You forget that it is the illegal aspect of the transaction that gets your suspect arrested and not the fact that he has property that will be seized at his arrest. He can and will be arrested when they have made their case, regardless of whether they seized any property.
Are you really suggesting that the officer could arrest the suspect if he didn’t collect the evidence? Because he still witnessed the crime. Then, once you’ve arrested the suspect, for that crime, why can’t you collect the evidence of the crime again?
PROSECUTORIAL DISCRETION is the controlling element here. There is no law which requires a Prosecutor to charge a person, therefore Immunity can be given in such stings.
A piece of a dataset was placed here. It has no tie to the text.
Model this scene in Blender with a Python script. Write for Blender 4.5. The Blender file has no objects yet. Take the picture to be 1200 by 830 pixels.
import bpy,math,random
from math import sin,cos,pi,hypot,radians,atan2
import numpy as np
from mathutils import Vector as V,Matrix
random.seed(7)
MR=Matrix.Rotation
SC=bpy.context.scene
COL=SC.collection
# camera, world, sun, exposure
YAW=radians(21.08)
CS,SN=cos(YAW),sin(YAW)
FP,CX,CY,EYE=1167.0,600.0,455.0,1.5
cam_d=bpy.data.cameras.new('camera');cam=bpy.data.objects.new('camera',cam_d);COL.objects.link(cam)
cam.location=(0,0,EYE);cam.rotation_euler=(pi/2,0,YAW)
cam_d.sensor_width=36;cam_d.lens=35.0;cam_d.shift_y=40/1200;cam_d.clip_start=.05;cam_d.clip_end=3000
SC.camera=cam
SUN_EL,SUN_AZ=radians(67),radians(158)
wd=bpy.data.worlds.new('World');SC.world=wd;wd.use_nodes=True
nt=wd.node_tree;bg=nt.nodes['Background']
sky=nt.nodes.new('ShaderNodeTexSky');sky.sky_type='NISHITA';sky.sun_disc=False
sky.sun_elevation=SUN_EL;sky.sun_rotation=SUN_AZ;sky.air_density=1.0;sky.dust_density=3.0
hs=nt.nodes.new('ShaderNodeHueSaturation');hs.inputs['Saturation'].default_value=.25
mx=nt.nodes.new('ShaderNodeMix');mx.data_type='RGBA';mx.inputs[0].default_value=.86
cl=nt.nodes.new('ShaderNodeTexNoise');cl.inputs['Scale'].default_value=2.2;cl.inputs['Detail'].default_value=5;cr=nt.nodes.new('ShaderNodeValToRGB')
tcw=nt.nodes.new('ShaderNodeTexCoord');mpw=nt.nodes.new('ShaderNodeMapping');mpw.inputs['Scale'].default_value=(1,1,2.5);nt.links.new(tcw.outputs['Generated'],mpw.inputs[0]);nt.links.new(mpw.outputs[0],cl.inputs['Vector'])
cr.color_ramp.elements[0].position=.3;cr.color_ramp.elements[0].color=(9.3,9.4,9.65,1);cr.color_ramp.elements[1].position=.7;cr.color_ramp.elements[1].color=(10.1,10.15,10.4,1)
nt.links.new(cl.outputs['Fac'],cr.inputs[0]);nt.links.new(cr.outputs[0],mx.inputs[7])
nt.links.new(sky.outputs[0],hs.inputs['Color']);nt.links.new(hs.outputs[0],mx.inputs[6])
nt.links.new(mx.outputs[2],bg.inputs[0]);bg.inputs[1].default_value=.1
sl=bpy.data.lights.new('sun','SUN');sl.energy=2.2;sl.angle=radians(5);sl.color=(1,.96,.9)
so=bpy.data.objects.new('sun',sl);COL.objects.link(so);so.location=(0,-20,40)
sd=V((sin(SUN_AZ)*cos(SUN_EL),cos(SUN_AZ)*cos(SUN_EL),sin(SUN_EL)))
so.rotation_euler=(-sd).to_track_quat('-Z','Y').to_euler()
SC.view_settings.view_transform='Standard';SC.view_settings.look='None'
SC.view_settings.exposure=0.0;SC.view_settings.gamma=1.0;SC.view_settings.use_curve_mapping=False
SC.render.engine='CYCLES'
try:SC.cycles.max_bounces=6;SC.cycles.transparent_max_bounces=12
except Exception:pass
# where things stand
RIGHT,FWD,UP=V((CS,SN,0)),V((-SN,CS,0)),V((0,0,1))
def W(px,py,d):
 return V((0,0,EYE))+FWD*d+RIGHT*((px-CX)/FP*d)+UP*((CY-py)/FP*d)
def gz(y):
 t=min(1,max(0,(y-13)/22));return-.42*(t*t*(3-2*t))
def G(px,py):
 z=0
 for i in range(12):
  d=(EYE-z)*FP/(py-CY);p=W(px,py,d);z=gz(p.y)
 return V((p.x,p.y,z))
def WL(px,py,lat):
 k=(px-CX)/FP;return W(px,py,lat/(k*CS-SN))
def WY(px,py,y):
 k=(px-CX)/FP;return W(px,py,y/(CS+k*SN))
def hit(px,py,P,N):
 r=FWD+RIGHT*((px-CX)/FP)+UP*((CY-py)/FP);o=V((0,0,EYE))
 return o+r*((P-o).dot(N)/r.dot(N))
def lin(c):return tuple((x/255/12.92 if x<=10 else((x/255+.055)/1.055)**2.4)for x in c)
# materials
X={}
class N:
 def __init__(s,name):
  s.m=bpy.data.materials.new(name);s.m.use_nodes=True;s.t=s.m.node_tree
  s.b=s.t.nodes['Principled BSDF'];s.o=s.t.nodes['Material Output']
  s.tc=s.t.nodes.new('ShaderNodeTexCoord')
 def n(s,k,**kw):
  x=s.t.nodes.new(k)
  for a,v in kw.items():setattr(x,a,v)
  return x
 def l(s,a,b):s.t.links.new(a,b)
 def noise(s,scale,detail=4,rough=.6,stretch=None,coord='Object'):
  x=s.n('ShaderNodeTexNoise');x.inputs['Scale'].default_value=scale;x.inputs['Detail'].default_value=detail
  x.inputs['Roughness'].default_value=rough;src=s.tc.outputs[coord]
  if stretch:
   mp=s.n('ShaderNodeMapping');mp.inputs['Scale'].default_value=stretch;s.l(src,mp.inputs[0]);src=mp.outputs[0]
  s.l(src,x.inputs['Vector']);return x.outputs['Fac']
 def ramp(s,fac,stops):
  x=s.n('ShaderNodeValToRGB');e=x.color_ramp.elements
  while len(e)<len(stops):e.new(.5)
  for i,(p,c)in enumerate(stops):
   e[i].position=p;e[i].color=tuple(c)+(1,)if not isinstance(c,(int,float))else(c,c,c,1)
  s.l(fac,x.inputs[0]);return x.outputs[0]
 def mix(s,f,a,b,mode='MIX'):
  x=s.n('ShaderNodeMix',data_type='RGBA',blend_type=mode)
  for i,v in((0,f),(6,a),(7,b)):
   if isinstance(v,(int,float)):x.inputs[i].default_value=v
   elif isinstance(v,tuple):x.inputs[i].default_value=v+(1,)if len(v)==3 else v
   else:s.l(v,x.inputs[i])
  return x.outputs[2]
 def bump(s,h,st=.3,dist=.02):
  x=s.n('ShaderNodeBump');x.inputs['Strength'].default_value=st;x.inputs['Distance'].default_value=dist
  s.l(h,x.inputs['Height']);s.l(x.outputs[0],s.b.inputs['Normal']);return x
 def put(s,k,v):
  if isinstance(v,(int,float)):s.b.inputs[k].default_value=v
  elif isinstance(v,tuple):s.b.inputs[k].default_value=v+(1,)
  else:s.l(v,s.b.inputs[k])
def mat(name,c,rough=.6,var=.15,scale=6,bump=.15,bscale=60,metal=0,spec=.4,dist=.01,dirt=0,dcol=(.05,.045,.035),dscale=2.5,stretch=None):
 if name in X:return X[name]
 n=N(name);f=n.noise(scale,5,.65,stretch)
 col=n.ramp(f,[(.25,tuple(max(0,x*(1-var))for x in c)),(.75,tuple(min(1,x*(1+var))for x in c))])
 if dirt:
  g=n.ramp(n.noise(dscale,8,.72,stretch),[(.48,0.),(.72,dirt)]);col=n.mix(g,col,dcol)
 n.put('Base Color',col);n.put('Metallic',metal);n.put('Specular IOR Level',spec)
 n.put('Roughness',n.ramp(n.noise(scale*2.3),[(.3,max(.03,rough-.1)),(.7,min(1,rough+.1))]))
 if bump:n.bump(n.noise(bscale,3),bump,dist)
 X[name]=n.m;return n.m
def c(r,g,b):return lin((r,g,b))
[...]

Even if a person not involved in a sting tried to buy beer, the same applies, there is no law which forces a Prosecutor to charge.
The Prosecuting authority, city or state, has the power to grant immunity.
.
While there may be concurrent jurisdiction as you indicate, since the state and it’s municipalities are the SAME sovereign for double jeopardy purposes, as a comparitive example, if one jurisdiction gives immunity, reciprocal consideration will be given.
I don’t know much about how warrants are used in these kinds of operations. Even without them, it’s not the same as stealing.
Probably about as long as you can insist that stings are a con no matter how many legal or procedural differences there are.
What happens to “evidence” after prosecution?
I understand the law on this particular point. This is not in question. And if the cop just happened to walk over to a guy and try and make a buy, then succeed, I don’t really have a problem with it.
But when you are cased for weeks or months or a year by the police, things have a decidedly different character. I am saying the current interpretation of a law which allows an officer to case an individual, or several individuals, for days and weeks and months should be considered to be no longer acting according to the law. Get a warrant.
I understand that it doesn’t, as a matter of current law. I believe this is unjust. How do you feel about this? (I already suspect the insightful answer will be to avoid all thought and defer to the government’s interpretation of its own actions, as we’ve already encountered it here at least twice by the same people who insist I’m merely discussing some technicality of law which needs correction.)
The things you think I think are in question are different than the actual things I think are in question.